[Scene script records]
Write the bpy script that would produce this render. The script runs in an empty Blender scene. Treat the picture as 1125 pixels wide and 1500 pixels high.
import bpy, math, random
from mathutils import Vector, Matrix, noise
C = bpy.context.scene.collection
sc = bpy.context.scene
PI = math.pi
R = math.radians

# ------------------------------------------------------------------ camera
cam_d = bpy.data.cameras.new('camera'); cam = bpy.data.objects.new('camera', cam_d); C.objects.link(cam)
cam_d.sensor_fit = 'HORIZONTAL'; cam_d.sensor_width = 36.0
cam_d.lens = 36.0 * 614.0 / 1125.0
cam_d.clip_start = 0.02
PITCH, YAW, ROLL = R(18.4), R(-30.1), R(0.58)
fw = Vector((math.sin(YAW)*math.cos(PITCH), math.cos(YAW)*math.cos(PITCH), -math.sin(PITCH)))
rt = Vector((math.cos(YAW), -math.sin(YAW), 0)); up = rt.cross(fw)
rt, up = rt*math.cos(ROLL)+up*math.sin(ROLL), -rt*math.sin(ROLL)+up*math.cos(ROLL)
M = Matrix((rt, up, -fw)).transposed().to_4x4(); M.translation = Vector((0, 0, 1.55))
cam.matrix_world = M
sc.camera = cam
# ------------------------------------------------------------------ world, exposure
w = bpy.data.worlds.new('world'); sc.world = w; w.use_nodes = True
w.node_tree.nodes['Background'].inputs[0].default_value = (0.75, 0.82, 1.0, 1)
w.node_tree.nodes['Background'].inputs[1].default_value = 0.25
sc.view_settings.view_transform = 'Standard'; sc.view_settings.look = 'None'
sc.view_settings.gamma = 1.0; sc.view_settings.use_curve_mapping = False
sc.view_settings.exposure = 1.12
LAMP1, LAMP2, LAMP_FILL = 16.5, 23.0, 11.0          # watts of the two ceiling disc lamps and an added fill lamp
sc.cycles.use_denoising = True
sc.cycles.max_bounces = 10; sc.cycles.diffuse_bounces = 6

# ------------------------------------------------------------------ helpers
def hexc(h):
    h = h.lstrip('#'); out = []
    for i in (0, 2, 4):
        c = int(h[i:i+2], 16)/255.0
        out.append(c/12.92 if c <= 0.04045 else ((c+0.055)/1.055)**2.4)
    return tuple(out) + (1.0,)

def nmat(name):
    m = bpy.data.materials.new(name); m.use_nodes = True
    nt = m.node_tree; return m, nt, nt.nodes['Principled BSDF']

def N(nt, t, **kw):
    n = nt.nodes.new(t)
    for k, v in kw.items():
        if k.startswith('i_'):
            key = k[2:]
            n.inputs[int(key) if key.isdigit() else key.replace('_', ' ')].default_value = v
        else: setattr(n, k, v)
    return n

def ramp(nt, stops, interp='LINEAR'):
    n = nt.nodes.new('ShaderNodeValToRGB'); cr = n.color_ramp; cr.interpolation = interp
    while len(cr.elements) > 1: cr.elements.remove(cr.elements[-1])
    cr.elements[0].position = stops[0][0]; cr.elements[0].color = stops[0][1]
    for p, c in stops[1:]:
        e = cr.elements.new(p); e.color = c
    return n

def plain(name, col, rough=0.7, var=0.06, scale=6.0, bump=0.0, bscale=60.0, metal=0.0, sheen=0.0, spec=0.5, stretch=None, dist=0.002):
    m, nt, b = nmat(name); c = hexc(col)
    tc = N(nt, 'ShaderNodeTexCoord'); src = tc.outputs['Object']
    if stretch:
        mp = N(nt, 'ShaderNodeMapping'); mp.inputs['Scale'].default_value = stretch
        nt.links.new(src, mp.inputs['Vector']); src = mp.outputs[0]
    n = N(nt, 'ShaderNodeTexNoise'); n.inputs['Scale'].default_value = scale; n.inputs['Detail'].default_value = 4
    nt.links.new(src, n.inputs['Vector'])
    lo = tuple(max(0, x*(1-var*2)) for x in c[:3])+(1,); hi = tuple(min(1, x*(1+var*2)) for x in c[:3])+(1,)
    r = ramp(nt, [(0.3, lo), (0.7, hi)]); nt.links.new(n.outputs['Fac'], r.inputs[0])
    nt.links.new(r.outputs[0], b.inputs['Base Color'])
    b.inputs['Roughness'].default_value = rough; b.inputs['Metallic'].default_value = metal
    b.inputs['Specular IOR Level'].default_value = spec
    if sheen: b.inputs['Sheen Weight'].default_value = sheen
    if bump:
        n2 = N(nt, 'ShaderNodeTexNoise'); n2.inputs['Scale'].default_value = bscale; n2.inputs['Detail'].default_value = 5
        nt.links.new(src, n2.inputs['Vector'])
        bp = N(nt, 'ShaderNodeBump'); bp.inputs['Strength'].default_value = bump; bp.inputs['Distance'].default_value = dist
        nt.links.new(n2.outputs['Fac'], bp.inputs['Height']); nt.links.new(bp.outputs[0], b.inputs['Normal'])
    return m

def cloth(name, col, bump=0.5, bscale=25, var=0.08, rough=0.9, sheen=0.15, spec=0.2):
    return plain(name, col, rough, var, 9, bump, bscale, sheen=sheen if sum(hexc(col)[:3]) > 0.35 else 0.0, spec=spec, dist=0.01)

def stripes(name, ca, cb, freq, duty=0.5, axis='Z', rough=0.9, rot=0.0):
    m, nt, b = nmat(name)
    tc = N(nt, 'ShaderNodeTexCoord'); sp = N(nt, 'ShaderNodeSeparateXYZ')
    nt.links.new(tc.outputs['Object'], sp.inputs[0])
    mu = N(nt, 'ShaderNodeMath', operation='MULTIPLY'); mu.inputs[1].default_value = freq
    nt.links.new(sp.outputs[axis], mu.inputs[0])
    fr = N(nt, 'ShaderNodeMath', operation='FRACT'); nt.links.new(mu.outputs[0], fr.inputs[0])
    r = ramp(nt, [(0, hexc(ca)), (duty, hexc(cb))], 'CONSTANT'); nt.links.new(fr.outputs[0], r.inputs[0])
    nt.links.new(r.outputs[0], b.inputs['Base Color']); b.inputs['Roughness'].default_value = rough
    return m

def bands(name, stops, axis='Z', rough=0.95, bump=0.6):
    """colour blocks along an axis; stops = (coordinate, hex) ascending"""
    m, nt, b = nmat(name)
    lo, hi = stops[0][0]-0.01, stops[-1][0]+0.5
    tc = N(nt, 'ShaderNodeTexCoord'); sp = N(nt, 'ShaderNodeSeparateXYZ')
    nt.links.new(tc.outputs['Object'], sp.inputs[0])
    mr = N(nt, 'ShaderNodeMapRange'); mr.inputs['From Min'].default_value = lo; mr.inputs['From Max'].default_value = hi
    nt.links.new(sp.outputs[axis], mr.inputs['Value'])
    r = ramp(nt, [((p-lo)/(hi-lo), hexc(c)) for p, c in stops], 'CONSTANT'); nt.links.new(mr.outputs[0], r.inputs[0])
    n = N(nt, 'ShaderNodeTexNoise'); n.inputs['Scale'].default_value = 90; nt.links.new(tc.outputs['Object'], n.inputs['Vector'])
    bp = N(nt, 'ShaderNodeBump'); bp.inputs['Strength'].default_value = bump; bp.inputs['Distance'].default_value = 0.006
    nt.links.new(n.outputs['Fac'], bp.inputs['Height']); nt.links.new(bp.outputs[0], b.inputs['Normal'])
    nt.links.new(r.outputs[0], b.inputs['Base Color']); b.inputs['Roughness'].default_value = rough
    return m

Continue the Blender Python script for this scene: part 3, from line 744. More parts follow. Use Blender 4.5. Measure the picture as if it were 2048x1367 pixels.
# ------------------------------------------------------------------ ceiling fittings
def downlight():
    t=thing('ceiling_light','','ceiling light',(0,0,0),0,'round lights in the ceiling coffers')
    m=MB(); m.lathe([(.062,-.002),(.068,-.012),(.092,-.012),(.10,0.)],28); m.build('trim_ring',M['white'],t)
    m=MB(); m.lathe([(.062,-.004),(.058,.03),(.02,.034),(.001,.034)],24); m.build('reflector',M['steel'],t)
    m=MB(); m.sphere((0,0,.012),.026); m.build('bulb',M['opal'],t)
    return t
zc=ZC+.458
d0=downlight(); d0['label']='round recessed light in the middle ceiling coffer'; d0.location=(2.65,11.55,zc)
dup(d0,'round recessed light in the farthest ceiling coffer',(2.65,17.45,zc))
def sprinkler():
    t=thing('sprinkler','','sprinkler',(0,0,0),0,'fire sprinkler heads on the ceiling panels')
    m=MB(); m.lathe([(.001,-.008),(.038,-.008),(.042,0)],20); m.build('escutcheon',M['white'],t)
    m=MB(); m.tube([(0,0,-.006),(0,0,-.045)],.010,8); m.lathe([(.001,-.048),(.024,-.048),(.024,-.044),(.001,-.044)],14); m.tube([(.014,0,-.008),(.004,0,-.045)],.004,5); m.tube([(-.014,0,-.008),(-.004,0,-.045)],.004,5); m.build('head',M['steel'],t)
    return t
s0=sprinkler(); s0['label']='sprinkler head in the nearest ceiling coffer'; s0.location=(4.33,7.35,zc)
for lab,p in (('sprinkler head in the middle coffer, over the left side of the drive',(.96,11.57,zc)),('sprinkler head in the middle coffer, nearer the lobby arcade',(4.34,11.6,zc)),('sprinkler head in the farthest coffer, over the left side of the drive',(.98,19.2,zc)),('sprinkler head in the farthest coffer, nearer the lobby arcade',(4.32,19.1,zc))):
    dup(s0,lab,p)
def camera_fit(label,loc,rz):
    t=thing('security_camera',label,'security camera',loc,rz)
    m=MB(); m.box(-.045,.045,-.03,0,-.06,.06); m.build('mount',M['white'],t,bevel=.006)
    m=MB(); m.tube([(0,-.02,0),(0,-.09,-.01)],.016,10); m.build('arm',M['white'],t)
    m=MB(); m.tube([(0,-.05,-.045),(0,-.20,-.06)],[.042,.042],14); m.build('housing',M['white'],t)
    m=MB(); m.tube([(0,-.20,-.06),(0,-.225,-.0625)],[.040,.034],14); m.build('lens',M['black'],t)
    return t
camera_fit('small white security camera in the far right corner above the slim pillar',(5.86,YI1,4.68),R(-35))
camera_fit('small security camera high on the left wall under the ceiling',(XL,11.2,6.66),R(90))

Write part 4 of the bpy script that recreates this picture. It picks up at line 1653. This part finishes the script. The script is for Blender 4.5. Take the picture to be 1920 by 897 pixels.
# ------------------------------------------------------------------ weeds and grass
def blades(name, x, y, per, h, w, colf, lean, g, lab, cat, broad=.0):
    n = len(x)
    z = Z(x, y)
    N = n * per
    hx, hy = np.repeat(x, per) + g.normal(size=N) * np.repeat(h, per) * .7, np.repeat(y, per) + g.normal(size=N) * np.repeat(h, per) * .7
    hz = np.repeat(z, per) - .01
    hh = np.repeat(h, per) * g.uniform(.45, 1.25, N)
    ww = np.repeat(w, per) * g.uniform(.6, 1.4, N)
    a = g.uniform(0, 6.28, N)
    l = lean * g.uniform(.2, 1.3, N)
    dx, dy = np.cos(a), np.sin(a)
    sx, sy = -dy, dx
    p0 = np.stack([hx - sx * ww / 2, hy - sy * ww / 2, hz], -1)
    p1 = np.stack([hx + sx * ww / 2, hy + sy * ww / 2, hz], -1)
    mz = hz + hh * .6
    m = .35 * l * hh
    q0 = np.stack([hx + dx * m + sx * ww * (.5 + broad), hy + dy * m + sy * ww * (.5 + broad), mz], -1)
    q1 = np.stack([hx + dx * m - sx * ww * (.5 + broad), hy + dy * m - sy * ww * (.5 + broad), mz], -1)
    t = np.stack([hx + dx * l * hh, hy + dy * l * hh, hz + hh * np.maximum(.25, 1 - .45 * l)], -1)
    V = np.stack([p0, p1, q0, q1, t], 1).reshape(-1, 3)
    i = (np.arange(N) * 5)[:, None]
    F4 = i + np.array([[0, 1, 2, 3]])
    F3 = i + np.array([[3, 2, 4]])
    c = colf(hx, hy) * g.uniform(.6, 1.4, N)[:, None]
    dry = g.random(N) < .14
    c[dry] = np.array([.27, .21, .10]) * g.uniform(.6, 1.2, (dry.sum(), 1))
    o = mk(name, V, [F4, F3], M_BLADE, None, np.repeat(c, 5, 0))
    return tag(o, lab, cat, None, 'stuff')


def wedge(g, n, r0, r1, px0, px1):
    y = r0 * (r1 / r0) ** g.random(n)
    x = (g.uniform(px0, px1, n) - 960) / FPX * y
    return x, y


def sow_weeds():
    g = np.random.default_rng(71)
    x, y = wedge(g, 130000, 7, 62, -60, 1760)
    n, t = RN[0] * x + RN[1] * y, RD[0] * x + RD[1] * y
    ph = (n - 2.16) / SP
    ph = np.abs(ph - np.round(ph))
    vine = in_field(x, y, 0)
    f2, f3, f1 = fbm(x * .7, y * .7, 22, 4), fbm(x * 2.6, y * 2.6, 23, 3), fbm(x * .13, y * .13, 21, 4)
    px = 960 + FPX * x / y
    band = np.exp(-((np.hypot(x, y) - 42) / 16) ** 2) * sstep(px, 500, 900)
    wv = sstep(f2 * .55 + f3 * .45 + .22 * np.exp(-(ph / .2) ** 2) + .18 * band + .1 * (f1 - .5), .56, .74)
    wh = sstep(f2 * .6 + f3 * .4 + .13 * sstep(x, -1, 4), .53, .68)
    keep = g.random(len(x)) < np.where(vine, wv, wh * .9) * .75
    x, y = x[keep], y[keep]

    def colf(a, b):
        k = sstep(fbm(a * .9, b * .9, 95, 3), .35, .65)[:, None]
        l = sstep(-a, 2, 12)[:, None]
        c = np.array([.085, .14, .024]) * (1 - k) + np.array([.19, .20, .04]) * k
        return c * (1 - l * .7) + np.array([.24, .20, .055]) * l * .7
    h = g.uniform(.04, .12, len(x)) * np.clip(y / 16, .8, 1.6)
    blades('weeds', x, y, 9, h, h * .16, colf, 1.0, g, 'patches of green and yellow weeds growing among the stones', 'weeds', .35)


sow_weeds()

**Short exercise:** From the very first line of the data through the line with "R = math.radians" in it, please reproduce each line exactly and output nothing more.

**Task solution:**
Write the bpy script that would produce this render. The script runs in an empty Blender scene. Treat the picture as 1125 pixels wide and 1500 pixels high.
import bpy, math, random
from mathutils import Vector, Matrix, noise
C = bpy.context.scene.collection
sc = bpy.context.scene
PI = math.pi
R = math.radians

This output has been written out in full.